In so many cases, Philadelphia government officials look the other way when they should be enforcing the law (looking at you, officials who do not ticket those who park in the South Broad Street median, and you, officials who do not crack down on construction disruptions that force pedestrians off sidewalks into busy streets). In so many ways, Philadelphia government officials put their thumbs on the scale to help the connected and victimize the public (talking about you, architects of land sales through councilmanic prerogative and you, crafters of the police-administration building deal). In so many instances, the do-it-and-duck mentality in Philadelphia government counts on inadequate enforcement mechanisms to preserve the capacity to do wrong (pointing a finger at you, who flaunt campaign-finance rules and you, who inadequately inspect construction and demolition sites).
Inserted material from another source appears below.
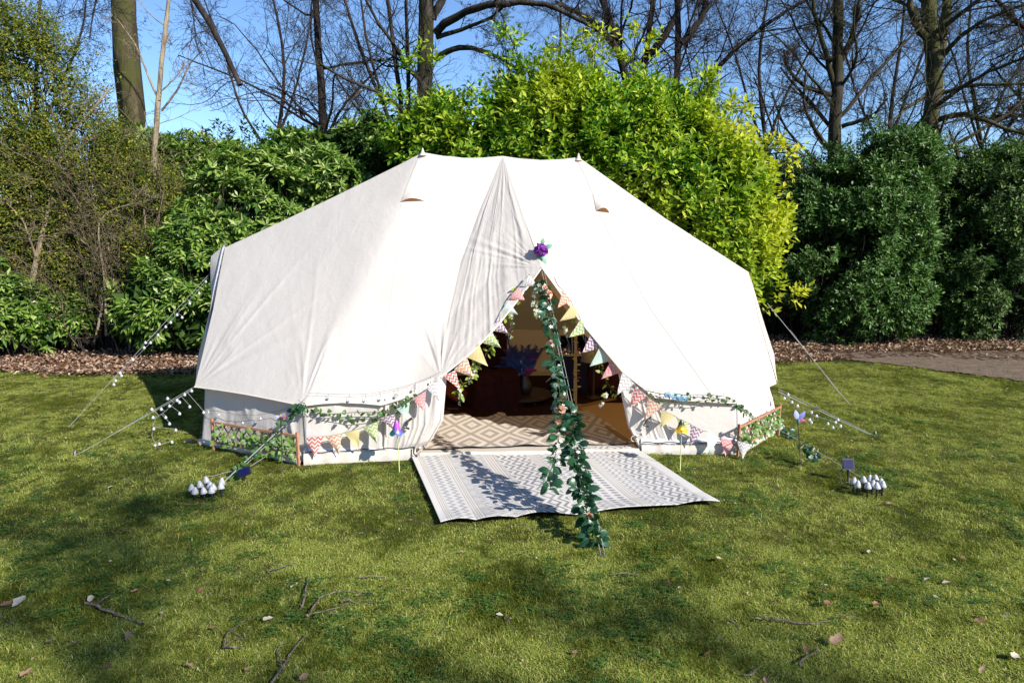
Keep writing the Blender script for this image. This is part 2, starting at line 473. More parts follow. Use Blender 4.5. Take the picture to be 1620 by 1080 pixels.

In all these ways, corrupt, unjust, and illegal activities persist because we, collectively, provide no consequence to stop the wrongdoing. But, every once in a while, the sharp smack in the face of a true consequence provides a moment of clarity to bring some real change. Hopefully, that is the case with this judicial ruling and the promise of $50 million worth of reasons to create some true accountability.
Fire the officials responsible for the decision to blatantly break the law.
Hire officials who will run a fair and just system of real-estate assessment.
Repeat for every other instance of systemic lawbreaking and injustice being carried out by city government.
Brett Mandel is former executive director of Philadelphia Forward, a nonprofit that encourages civic engagement and advocates for smarter uses of public money. He ran for City Controller in 2013.